Die Vernehmung von Jana J., einer ehemaligen Freundin von André Kapke, wurde fortgesetzt.

Presseerklärung der Nebenklägervertreter Rechtsanwälte Sebastian Scharmer und Peer Stolle vom 16. April 2014

Die Vernehmung von Jana J., einer ehemaligen Freundin von André Kapke, wurde fortgesetzt. Sie gab tiefe Einblicke in die ideologische Gedankenwelt der Nazi-Szene von Jena in den 1990er Jahren.

Jana J., damals noch Jana A., war 15, 16 Jahre alt, als sie 1996 Teil der rechten Szene von Jena wurde. Damals, so die Zeugin, waren alle irgendwie fremdenfeindlich, die Nazis waren bloß noch einen Zacken schärfer. Besondere Hürden, in die rechte Szene hineinzukommen, habe es nicht gegeben. Die Szene sei damals sehr groß gewesen, die Ideologie habe sie geteilt.

Zunächst wurde die Zeugin am heutigen Hauptverhandlungstag vom Vorsitzenden nach der Stellung von und ihrem Verhältnis zu Personen aus der rechten Szene befragt, wie den Angeklagten Ralf Wohlleben und Carsten Sch. und dem damaligen Kopf der Kameradschaft Jena, André Kapke. Dabei ging es auch noch mal um den Vorfall mit zwei Mädchen, mit denen sich die Zeugin getroffen haben soll, um über die Auseinandersetzungen zwischen rechten und linken Jugendlichen zu sprechen. Nach diesem Treffen sollen die beiden linksalternativen Mädchen von einer Gruppe Nazis überfallen worden sein. Deswegen habe es großen Ärger mit André Kapke gegeben, weil sie ihm vorgeworfen hat, den beiden Mädchen eine Falle gestellt zu haben.
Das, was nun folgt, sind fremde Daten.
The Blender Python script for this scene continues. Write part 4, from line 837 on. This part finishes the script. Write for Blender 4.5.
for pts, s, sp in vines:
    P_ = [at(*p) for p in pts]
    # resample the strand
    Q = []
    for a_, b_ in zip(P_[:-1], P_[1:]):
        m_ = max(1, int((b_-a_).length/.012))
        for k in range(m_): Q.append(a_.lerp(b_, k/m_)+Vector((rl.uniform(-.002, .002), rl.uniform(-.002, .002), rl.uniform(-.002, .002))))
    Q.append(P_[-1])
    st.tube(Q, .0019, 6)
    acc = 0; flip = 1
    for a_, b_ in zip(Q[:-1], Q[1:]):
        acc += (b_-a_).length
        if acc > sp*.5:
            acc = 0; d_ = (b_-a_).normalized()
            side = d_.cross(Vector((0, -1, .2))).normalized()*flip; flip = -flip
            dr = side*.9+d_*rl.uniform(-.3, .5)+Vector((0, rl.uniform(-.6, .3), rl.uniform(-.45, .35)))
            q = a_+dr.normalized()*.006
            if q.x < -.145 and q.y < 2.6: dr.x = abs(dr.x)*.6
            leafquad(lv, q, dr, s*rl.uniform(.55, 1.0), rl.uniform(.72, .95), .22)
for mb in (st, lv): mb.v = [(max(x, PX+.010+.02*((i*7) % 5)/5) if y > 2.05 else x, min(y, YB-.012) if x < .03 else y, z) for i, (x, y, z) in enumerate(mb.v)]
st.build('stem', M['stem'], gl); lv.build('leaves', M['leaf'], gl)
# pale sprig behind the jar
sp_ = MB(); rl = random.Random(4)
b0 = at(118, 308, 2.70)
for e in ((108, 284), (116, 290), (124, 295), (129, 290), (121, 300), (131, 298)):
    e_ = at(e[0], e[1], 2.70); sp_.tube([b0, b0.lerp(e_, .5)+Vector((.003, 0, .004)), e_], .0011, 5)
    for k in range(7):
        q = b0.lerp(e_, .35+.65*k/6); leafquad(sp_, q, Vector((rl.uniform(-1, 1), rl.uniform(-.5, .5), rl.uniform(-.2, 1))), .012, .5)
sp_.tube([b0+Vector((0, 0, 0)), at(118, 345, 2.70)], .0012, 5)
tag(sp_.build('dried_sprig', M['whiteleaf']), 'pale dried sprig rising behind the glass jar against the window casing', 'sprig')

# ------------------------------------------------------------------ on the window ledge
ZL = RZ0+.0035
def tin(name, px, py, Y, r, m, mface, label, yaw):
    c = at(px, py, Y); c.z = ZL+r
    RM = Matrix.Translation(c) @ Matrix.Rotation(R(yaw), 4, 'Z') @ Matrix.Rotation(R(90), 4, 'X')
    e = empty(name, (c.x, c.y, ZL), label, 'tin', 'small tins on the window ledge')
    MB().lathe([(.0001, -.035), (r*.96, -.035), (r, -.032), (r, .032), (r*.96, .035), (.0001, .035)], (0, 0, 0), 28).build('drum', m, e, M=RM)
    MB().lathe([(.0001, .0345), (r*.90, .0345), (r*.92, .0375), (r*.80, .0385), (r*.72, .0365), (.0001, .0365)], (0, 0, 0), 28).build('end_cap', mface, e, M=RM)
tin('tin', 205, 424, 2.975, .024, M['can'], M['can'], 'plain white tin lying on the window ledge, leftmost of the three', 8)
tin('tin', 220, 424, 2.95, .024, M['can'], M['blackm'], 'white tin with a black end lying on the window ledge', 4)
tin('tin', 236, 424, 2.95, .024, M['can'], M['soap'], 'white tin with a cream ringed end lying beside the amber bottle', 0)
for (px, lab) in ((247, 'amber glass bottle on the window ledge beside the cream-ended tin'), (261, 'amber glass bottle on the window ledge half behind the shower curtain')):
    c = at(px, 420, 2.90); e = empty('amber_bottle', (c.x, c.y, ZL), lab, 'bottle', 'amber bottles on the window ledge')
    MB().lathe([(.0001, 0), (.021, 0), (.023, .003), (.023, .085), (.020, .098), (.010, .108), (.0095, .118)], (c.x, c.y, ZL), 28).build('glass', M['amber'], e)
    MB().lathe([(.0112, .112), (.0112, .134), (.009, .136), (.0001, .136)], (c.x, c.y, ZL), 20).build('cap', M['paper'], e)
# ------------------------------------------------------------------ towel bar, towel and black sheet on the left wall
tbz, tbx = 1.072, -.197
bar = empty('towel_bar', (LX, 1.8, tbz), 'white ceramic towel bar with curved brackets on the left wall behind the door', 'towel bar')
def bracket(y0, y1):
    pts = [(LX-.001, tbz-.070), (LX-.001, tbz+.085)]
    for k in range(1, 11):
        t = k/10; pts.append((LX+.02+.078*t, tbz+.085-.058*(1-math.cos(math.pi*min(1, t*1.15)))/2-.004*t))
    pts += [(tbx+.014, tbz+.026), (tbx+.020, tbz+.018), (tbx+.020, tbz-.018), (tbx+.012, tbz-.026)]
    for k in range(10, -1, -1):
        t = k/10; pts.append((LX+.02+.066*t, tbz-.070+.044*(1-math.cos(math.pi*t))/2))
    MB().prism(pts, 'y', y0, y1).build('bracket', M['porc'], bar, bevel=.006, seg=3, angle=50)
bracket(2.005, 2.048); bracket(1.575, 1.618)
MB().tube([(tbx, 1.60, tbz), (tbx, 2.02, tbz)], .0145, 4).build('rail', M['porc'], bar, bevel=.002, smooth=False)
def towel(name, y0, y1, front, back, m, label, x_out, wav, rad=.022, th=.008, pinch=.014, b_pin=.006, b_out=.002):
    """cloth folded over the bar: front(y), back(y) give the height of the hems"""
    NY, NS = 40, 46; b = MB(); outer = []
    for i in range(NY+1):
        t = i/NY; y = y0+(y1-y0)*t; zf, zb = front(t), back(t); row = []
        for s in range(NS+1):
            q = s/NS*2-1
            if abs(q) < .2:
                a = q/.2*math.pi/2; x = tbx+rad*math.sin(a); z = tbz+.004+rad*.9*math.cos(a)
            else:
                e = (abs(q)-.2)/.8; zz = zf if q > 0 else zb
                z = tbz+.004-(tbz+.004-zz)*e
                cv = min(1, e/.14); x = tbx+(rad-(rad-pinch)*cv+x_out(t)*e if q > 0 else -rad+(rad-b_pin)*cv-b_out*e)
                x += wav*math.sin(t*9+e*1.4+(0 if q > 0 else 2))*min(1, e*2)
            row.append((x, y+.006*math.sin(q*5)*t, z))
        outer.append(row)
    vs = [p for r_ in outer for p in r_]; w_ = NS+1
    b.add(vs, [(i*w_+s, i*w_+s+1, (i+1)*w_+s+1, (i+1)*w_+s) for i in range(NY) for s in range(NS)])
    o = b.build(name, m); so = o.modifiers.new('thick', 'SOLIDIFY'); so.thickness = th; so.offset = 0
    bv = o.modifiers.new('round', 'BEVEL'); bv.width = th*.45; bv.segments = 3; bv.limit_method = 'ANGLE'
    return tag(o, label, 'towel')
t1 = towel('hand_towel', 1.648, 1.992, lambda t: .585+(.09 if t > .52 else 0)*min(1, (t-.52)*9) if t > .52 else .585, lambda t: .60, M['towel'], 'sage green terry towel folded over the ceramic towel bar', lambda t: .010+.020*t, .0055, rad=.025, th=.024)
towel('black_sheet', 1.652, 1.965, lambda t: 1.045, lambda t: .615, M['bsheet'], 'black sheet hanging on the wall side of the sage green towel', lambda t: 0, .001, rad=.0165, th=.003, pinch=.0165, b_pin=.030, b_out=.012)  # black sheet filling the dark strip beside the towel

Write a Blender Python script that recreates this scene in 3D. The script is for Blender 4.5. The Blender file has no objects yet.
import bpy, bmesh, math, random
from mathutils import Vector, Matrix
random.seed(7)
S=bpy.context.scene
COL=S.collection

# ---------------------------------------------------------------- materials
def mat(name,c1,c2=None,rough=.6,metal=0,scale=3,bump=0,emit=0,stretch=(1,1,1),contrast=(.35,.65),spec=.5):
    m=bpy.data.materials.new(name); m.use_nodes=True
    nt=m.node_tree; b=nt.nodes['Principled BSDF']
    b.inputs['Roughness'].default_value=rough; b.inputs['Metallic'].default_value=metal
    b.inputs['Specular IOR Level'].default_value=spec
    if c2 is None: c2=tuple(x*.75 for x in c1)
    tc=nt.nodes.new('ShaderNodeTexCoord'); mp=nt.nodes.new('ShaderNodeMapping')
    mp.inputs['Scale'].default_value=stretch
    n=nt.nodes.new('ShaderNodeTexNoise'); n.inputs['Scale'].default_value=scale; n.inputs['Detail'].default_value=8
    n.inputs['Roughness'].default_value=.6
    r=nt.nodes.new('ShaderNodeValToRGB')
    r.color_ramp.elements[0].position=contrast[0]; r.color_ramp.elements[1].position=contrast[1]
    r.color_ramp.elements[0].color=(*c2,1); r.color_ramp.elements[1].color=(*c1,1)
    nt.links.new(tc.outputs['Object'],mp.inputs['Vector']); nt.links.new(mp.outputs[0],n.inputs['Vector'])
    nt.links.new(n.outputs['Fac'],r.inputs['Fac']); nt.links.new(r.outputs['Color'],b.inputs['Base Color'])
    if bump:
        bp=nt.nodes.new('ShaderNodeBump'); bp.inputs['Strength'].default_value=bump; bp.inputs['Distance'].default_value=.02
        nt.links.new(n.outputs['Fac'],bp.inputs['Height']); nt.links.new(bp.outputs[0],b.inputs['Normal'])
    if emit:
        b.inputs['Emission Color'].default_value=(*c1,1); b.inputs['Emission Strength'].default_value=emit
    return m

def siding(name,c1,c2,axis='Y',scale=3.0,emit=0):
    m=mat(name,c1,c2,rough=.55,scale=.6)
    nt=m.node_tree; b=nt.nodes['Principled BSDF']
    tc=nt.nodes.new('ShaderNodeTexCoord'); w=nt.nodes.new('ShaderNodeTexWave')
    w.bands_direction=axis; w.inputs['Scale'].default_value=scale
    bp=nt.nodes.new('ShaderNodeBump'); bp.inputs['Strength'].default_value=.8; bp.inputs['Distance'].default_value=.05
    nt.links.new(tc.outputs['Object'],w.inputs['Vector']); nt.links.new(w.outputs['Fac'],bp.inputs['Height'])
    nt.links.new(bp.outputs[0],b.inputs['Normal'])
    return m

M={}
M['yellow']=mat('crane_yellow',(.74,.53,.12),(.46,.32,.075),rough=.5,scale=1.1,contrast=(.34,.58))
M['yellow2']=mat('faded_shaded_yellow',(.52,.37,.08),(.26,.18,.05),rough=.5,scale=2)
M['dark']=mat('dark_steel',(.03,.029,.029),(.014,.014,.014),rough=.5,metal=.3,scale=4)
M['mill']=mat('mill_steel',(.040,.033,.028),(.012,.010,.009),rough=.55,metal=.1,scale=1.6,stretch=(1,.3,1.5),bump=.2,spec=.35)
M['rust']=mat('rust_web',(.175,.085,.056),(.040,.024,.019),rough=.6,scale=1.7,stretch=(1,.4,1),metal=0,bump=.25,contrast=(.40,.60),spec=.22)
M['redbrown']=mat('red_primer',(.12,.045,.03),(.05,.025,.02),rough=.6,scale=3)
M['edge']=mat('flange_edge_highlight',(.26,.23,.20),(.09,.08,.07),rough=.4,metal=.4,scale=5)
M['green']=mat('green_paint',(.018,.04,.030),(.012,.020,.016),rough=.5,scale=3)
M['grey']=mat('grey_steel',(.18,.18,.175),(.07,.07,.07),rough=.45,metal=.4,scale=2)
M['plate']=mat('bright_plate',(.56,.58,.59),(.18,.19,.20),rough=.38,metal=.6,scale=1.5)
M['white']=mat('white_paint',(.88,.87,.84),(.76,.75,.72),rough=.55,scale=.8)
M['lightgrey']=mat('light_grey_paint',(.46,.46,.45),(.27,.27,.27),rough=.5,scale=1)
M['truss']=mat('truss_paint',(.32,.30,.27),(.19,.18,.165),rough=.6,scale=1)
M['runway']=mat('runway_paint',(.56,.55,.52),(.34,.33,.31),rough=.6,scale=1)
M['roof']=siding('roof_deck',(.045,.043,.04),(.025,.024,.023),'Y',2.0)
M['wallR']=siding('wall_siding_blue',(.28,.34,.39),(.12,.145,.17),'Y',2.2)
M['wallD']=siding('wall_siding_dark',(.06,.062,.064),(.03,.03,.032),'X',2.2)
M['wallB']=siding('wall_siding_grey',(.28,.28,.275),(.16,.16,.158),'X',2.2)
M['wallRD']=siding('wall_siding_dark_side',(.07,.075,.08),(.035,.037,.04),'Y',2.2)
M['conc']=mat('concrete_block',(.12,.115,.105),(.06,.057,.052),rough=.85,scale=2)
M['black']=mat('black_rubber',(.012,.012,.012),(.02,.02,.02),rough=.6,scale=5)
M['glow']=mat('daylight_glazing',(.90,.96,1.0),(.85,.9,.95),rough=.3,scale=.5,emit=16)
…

Anschließend wurde Jana J. mit einer Zeugenaussage einer Frau konfrontiert, die aussagte, wie sie 1996 mit einer Freundin in Winzerla unterwegs gewesen ist, dabei auf Beate Zschäpe und Jana J. getroffen sei und ihre Freundin dann von Beate Zschäpe angegriffen und zu Boden geworfen worden sei, wobei ihre Freundin einen Beinbruch erlitten habe. Mit dieser Aussage konfrontiert gab Jana J. an, sich an einen solchen Vorfall nicht erinnern zu können.

Am Nachmittag wurde die Zeugin Jana J. durch die Nebenklage befragt. Rechtsanwalt Stolle befragte die Zeugin noch mal nach den damaligen politischen Vorstellungen in der Nazi-Szene von Jena und deren Verhältnis zum historischen Nationalsozialismus. Man war rassistisch, systemfeindlich gewesen, habe sich gegen Zuwanderung gewandt, die Kapitalismuskritik in der Szene war immer antisemitisch, das wurde beides gleichgesetzt, so die Zeugin.

Der Zeugin wurden dann Ausschnitte aus einem Interview, dass ein Journalist der BBC 1998 mit Nazis vom Thüringer Heimatschutz, u. a. Tino Brandt, André Kapke und auch der Zeugin Jana H. geführt hat, vorgespielt. In dem Interview fallen u. a. Äußerungen wie Adolf Hitler sei ein großer deutscher Staatsmann wie Friedrich der Große gewesen, die Zuwanderung sei eine raffinierte Variation der Volksvernichtung, die ländlichen Gebiete müssten rassisch rein gehalten werden u. ä. Der Zeugin waren die Interviewausschnitte sichtlich peinlich. Zum Schluss war noch zu sehen, wie die Gruppe der THS-Nazis dem Journalisten ein Exemplar des "Pogromly"-Spiels übergeben haben; obwohl Jana J. behauptet hat, von diesem Spiel erst aus den Medien erfahren zu haben.

Rechtsanwalt Stolle erklärt dazu: "Die Vernehmung hat noch mal deutlich gemacht, in welchem Umfeld das Trio politisch sozialisiert worden ist; ein Umfeld, in dem rassistische Einstellungen normal waren, Kritik am Kapitalismus ohne Antisemitismus nicht denkbar war und Zuwanderung mit Volksvernichtung gleichgesetzt worden ist. Wenn man sich aber in eine Situation hineinhalluziniert, dass dem deutschen Volk durch 'Vermischung' die Vernichtung droht, ist es zum Mord als Mittel zu dessen Abwehr nicht mehr weit."